In the News—Week of September 19, 2022

 In The Title Trove

Deal of the Week

A Kentucky-based seller, sold a three-property portfolio in Tennessee and Kentucky for $19.4 million. Amerco Real Estate, which is the Real Estate affiliate of U-Haul, was the buyer. This transaction was closed by Joel Montemayor, Assistant Vice President and Commercial Escrow Officer, in the Scottsdale office.

National

Until the cows leave home: California dairy farms moving to Arizona, Texas 

It’s not just people who are leaving California, the cows are leaving, too, the Los Angeles Times reports.

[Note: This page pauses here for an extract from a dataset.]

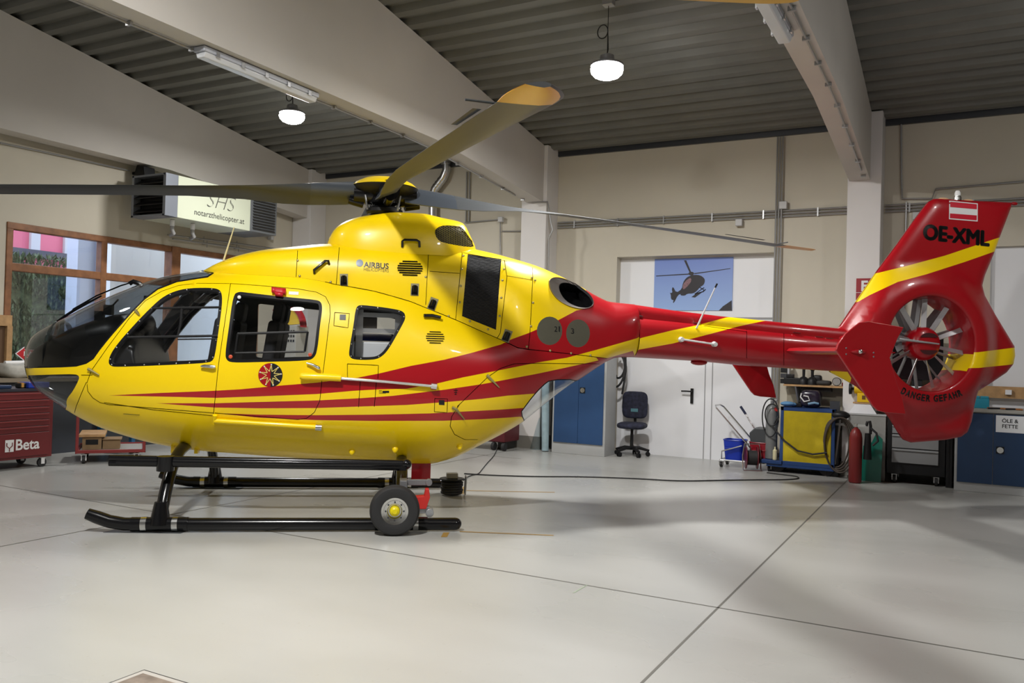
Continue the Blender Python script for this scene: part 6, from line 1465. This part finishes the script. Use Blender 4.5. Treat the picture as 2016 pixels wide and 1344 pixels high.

The number of dairy farms has dropped from around 2,100 in 2001 to about 1,200 today. “As urban expansion came in and got close to the farm, developers would come in and buy the land and convert it into housing or commercial buildings,” a farmer in Lakeview tells the newspaper. “That’s the progression of what’s happened in the California dairy industry. More recently in the last 20 years, a lot of people have started to move out of state.” Dairy cows are being shipped to Texas, Arizona, New Mexico, Idaho, South Dakota and Kansas. 

Energy & Efficiency

Oregon demolishes its last coal-fired plant for generating electricity

A demolition contractor used a controlled explosion to take down a smokestack and a 19-story boiler building at a power-generation plant near Boardman, Oregon, KNKX radio reports. The demolition of Portland General Electric’s coal-fired power plant spells the end of coal-fired power generation in Oregon. “The coal plant has been just a workhorse of the fleet for 40 years,” Bruce Jenkins, a PGE vice president, tells the radio station. “But if you look around the landscape here, we’ve got lots of clean, renewable resources coming in. We’re transitioning, and this is just part of that transition.” 

Texas

Houston’s NAI Partners pulls out of network and rebrands itself 

The Houston affiliate of NAI Global has declared its independence and rebranded itself, the Houston Chronicle reports. NAI Partners, which has been doing business in Houston for 25 years, will now be known as Partners and is staying at its headquarters in the Galleria area. Already one of the largest privately-held Texas-based commercial real estate brokerages, Partners plans to expand. 

Texas

Downtown Dallas will see millions of square feet turned into residences

The tall buildings in downtown Dallas will look the same from the outside, but their interiors will see a major makeover in the coming years as empty offices are converted to residences, Dan Harris, CEO of Stream Realty Partners, writes for D Magazine. The buildings in the central business district are losing out to the appeal of Uptown. “Fortunately, in the coming months and years, downtown Dallas will potentially add somewhere in the vein of 2-3 million square feet of conversions from office to multifamily,” Harris writes.

Arizona

For $1.1M, buyer can turn converted home back into a general store

Patricia Burris has a building for sale that can serve as a one-bedroom residence or a general store or a museum. The choice is yours if you are willing to pony up $1.1 million for the property in Pearce, Arizona, Insider reports. Burris and her late husband brought the 127-year-old building in 1996.  It was listed in the National Register of Historic Places in 1978. They made it into a one-bedroom residence. They kept all the shelves for the Old Pearce Mercantile store and the artifacts for the Arizona Ghost Town Museum. Pearce, which is south of Interstate 10 in the eastern part of Arizona isn’t exactly a ghost town. This old mining town still has around 2,000 people, but it has declined since its heyday in the 1930s. Burris first listed the property in 2020 and when it didn’t sell, she chose an interesting tactic. She raised the price. 

Mexico

Queretaro gets first mixed-use project integrating business and residential 

Following the trends from Mexico’s population centers, Queretaro is about to get its first district that combines office and residential, Mexico Business News reports. The Xentric District in Juriquilla will be home to a mixed-use project that includes residential, an office tower, a shopping center and a hotel. Xentric is close to the Queretaro Aerospace Park and other industrial areas. The district will offer an auditorium with seating for 50, designed for press conferences and pitch meetings.